» Source material:
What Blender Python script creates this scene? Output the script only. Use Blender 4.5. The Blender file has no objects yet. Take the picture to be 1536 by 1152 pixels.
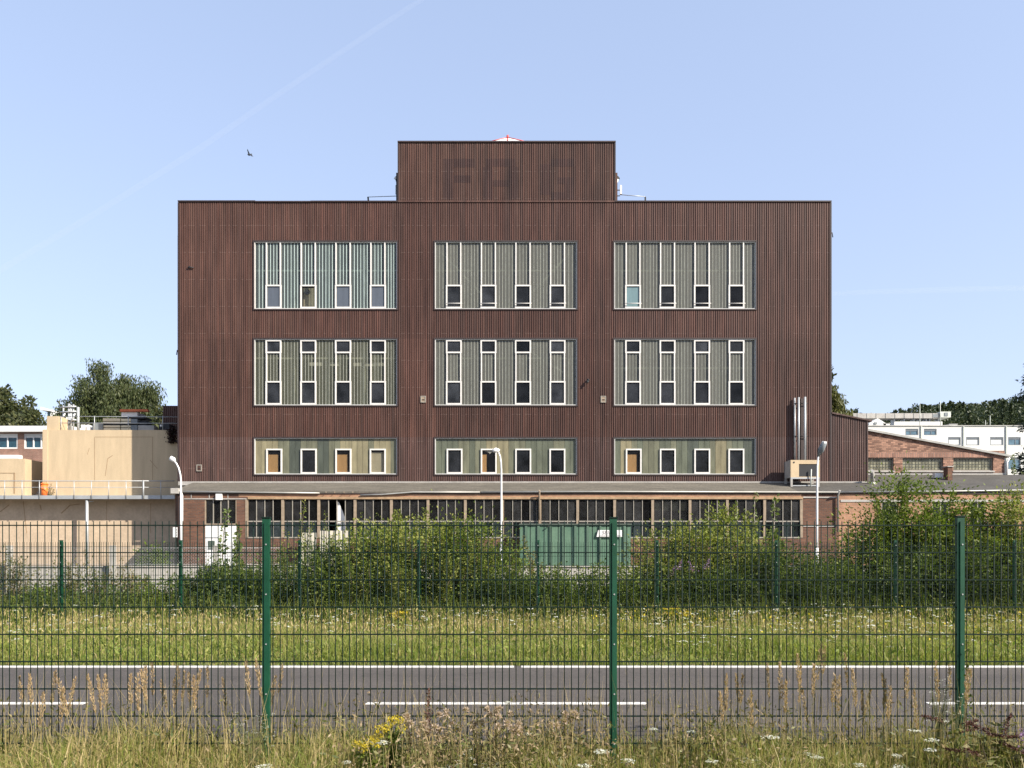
import bpy, bmesh, math, random
import numpy as np
from mathutils import Vector, Matrix

random.seed(7)
RNG = np.random.default_rng(11)
SC = bpy.context.scene
COL = SC.collection
R = math.radians

# ------------------------------------------------------------------ camera, sky, sun, exposure
F = 1200.0          # focal length in photograph pixels (1536 wide)
CZ = 1.6            # eye height
HZ = 825.0          # horizon row of the photograph
SUN_EL, SUN_AZ = 36.0, 56.0     # azimuth measured from straight behind the camera towards the right
cam_d = bpy.data.cameras.new('camera')
cam_d.sensor_width = 36.0
cam_d.lens = 36.0 * F / 1536.0
cam_d.shift_y = (HZ - 576.0) / 1536.0
cam_d.clip_start = 0.05
cam_d.clip_end = 20000.0
cam = bpy.data.objects.new('camera', cam_d)
cam.location = (0, 0, CZ)
cam.rotation_euler = (R(90), 0, 0)
COL.objects.link(cam)
SC.camera = cam

world = bpy.data.worlds.new('World')
SC.world = world
world.use_nodes = True
wn = world.node_tree
bg = wn.nodes['Background']
sky = wn.nodes.new('ShaderNodeTexSky')
sky.sky_type = 'NISHITA'
sky.sun_disc = False
sky.sun_elevation = R(SUN_EL)
sky.sun_rotation = R(180 - SUN_AZ)
sky.altitude = 100
sky.air_density = 1.0
sky.dust_density = 1.2
sky.ozone_density = 2.0
sky_soft = wn.nodes.new('ShaderNodeGamma')      # evens the sky out the way the camera's tone curve does
sky_soft.inputs[1].default_value = 0.40
wn.links.new(sky.outputs[0], sky_soft.inputs[0])
sky_tint = wn.nodes.new('ShaderNodeVectorMath')   # white balance of the picture
sky_tint.operation = 'MULTIPLY'
sky_tint.inputs[1].default_value = (1.03, 1.085, 1.28)
wn.links.new(sky_soft.outputs[0], sky_tint.inputs[0])
wn.links.new(sky_tint.outputs[0], bg.inputs[0])
bg.inputs[1].default_value = 0.15

to_sun = Vector((math.sin(R(SUN_AZ)) * math.cos(R(SUN_EL)), -math.cos(R(SUN_AZ)) * math.cos(R(SUN_EL)), math.sin(R(SUN_EL))))
sun_d = bpy.data.lights.new('sun', 'SUN')
sun_d.energy = 3.0
sun_d.angle = R(0.5)
sun_d.color = (1.0, 0.93, 0.82)
sun = bpy.data.objects.new('sun', sun_d)
sun.rotation_euler = to_sun.to_track_quat('Z', 'Y').to_euler()
sun.location = to_sun * 60
COL.objects.link(sun)

SC.view_settings.view_transform = 'Standard'
SC.view_settings.look = 'None'
SC.view_settings.exposure = 1.66
SC.view_settings.gamma = 1.0
SC.view_settings.use_curve_mapping = False
SC.render.engine = 'CYCLES'
SC.cycles.max_bounces = 8
SC.cycles.transparent_max_bounces = 24
SC.cycles.volume_bounces = 0


def X(px, D): return (px - 768.0) * D / F
def Z(py, D): return CZ + (HZ - py) * D / F


# ------------------------------------------------------------------ object helpers
def root_loc(o):
    v = Vector((0, 0, 0))
    while o is not None:
        v += Vector(o.location)
        o = o.parent
    return v


def tag(o, label=None, cat=None, group=None, kind=None):
    if label: o['label'] = label
    if cat: o['category'] = cat
    if group: o['group'] = group
    if kind: o['kind'] = kind
    return o


def thing(name, label, cat, loc=(0, 0, 0), group=None):
    o = bpy.data.objects.new(name, None)
    o.empty_display_size = 0.3
    o.location = loc
    COL.objects.link(o)
    return tag(o, label, cat, group)


def link_mesh(name, me, mats, parent=None, kind=None):
    for m in (mats if isinstance(mats, (list, tuple)) else [mats]):
        me.materials.append(m)
    o = bpy.data.objects.new(name, me)
    COL.objects.link(o)
    if parent is not None:
        o.parent = parent
    if kind: o['kind'] = kind
    return o


def copy_tree(o, parent=None):
    c = o.copy()
    COL.objects.link(c)
    if parent is not None:
        c.parent = parent
    for ch in list(o.children):
        copy_tree(ch, c)
    return c


class MB:
    """collects shapes in world coordinates, built as one mesh"""
    def __init__(self):
        self.v, self.f, self.m, self.sm = [], [], [], []

    def face(self, pts, mi=0):
        n = len(self.v)
        self.v += [tuple(p) for p in pts]
        self.f.append(tuple(range(n, n + len(pts))))
        self.m.append(mi); self.sm.append(False)

    def box(self, x0, x1, y0, y1, z0, z1, mi=0):
        n = len(self.v)
        self.v += [(x0, y0, z0), (x1, y0, z0), (x1, y1, z0), (x0, y1, z0), (x0, y0, z1), (x1, y0, z1), (x1, y1, z1), (x0, y1, z1)]
        for q in ((0, 3, 2, 1), (4, 5, 6, 7), (0, 1, 5, 4), (1, 2, 6, 5), (2, 3, 7, 6), (3, 0, 4, 7)):
            self.f.append(tuple(n + i for i in q)); self.m.append(mi); self.sm.append(False)
        return self

    def prism(self, poly, axis, a0, a1, mi=0):
        """poly: list of 2d points; extruded along axis 'y' (poly is x,z) or 'x' (poly is y,z)"""
        n = len(self.v); k = len(poly)
        for a in (a0, a1):
            for p in poly:
                self.v.append((p[0], a, p[1]) if axis == 'y' else ((a, p[0], p[1]) if axis == 'x' else (p[0], p[1], a)))
        self.f.append(tuple(n + i for i in range(k))); self.f.append(tuple(n + k + i for i in reversed(range(k))))
        self.m += [mi, mi]; self.sm += [False, False]
        for i in range(k):
            j = (i + 1) % k
            self.f.append((n + j, n + i, n + k + i, n + k + j)); self.m.append(mi); self.sm.append(False)
        return self

    def tube(self, pts, rad, seg=8, mi=0, caps=True, smooth=True):
        pts = [Vector(p) for p in pts]
        rs = rad if isinstance(rad, (list, tuple)) else [rad] * len(pts)
        n0 = len(self.v)
        up0 = None
        for i, p in enumerate(pts):
            d = (pts[min(i + 1, len(pts) - 1)] - pts[max(i - 1, 0)]).normalized()
            a = Vector((0, 0, 1)) if abs(d.z) < 0.95 else Vector((1, 0, 0))
            if up0 is not None: a = up0
            u = (a - d * a.dot(d))
            if u.length < 1e-5: u = d.orthogonal()
            u.normalize(); w = d.cross(u); up0 = u
            for k in range(seg):
                t = 2 * math.pi * k / seg
                self.v.append(tuple(p + (u * math.cos(t) + w * math.sin(t)) * rs[i]))
        for i in range(len(pts) - 1):
            for k in range(seg):
                a = n0 + i * seg + k; b = n0 + i * seg + (k + 1) % seg
                self.f.append((a, b, b + seg, a + seg)); self.m.append(mi); self.sm.append(smooth)
        if caps:
            self.f.append(tuple(n0 + k for k in reversed(range(seg)))); self.m.append(mi); self.sm.append(False)
            e = n0 + (len(pts) - 1) * seg
            self.f.append(tuple(e + k for k in range(seg))); self.m.append(mi); self.sm.append(False)
        return self

    def build(self, name, mats, parent=None, kind=None):
        off = root_loc(parent) if parent is not None else Vector((0, 0, 0))
        me = bpy.data.meshes.new(name)
        me.from_pydata([(a - off.x, b - off.y, c - off.z) for a, b, c in self.v], [], self.f)
        o = link_mesh(name, me, mats, parent, kind)
        me.polygons.foreach_set('material_index', self.m)
        me.polygons.foreach_set('use_smooth', self.sm)
        bm = bmesh.new(); bm.from_mesh(me)
        bmesh.ops.recalc_face_normals(bm, faces=bm.faces); bm.to_mesh(me); bm.free()
        me.update()
        return o


def bx(name, m, parent, x0, x1, y0, y1, z0, z1, kind=None, bevel=0.0):
    o = MB().box(x0, x1, y0, y1, z0, z1).build(name, m, parent, kind)
    if bevel:
        bm = bmesh.new(); bm.from_mesh(o.data)
        bmesh.ops.bevel(bm, geom=bm.edges[:], offset=bevel, segments=1, affect='EDGES')
        bm.to_mesh(o.data); bm.free()
    return o


def wall_holes(x0, x1, z0, z1, y0, y1, holes, top=None):
    """one connected slab in the XZ plane with rectangular holes; top(x) optional sloped top edge"""
    mb = MB()
    xs = sorted({x0, x1, *[h[i] for h in holes for i in (0, 1) if x0 < h[i] < x1]})
    zs = sorted({z0, z1, *[h[i] for h in holes for i in (2, 3) if z0 < h[i] < z1]})
    idx = {}
    def vid(i, j, y):
        key = (i, j, y)
        if key not in idx:
            idx[key] = len(mb.v)
            zz = zs[j]
            if top is not None and j == len(zs) - 1: zz = top(xs[i])
            mb.v.append((xs[i], y, zz))
        return idx[key]
    def solid(i, j):
        if i < 0 or j < 0 or i >= len(xs) - 1 or j >= len(zs) - 1: return False
        cx, cz = (xs[i] + xs[i + 1]) / 2, (zs[j] + zs[j + 1]) / 2
        return not any(h[0] < cx < h[1] and h[2] < cz < h[3] for h in holes)
    def add(q):
        mb.f.append(tuple(q)); mb.m.append(0); mb.sm.append(False)
    for i in range(len(xs) - 1):
        for j in range(len(zs) - 1):
            if not solid(i, j): continue
            add([vid(i, j, y0), vid(i + 1, j, y0), vid(i + 1, j + 1, y0), vid(i, j + 1, y0)])
            add([vid(i, j, y1), vid(i, j + 1, y1), vid(i + 1, j + 1, y1), vid(i + 1, j, y1)])
            if not solid(i - 1, j): add([vid(i, j, y0), vid(i, j + 1, y0), vid(i, j + 1, y1), vid(i, j, y1)])
            if not solid(i + 1, j): add([vid(i + 1, j, y0), vid(i + 1, j, y1), vid(i + 1, j + 1, y1), vid(i + 1, j + 1, y0)])
            if not solid(i, j - 1): add([vid(i, j, y0), vid(i, j, y1), vid(i + 1, j, y1), vid(i + 1, j, y0)])
            if not solid(i, j + 1): add([vid(i, j + 1, y0), vid(i + 1, j + 1, y0), vid(i + 1, j + 1, y1), vid(i, j + 1, y1)])
    return mb


def np_mesh(name, V, Q=None, T=None, mats=(), parent=None, kind=None, mq=None, mt=None, smooth=False):
    """fast mesh from numpy: V (n,3) world coordinates, Q (k,4), T (k,3)"""
    off = np.array(root_loc(parent)) if parent is not None else np.zeros(3)
    V = np.asarray(V, dtype=np.float64) - off
    Q = np.zeros((0, 4), int) if Q is None else Q
    T = np.zeros((0, 3), int) if T is None else T
    me = bpy.data.meshes.new(name)
    me.vertices.add(len(V)); me.vertices.foreach_set('co', V.astype(np.float32).ravel())
    loops = np.concatenate([Q.ravel(), T.ravel()]).astype(np.int32)
    me.loops.add(len(loops)); me.loops.foreach_set('vertex_index', loops)
    starts = np.concatenate([np.arange(len(Q)) * 4, len(Q) * 4 + np.arange(len(T)) * 3]).astype(np.int32)
    me.polygons.add(len(starts)); me.polygons.foreach_set('loop_start', starts)
    o = link_mesh(name, me, list(mats), parent, kind)
    if mq is not None or mt is not None:
        mi = np.concatenate([np.zeros(len(Q), int) if mq is None else mq, np.zeros(len(T), int) if mt is None else mt]).astype(np.int32)
        me.polygons.foreach_set('material_index', mi)
    if smooth:
        me.polygons.foreach_set('use_smooth', np.ones(len(starts), bool))
    me.update(calc_edges=True)
    me.validate()
    return o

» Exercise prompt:
Every line from the start of the listing above through the line with "R = math.radians" should be repeated exactly; skip the pictures and add nothing else.

» Solution for this exercise:
What Blender Python script creates this scene? Output the script only. Use Blender 4.5. The Blender file has no objects yet. Take the picture to be 1536 by 1152 pixels.
import bpy, bmesh, math, random
import numpy as np
from mathutils import Vector, Matrix

random.seed(7)
RNG = np.random.default_rng(11)
SC = bpy.context.scene
COL = SC.collection
R = math.radians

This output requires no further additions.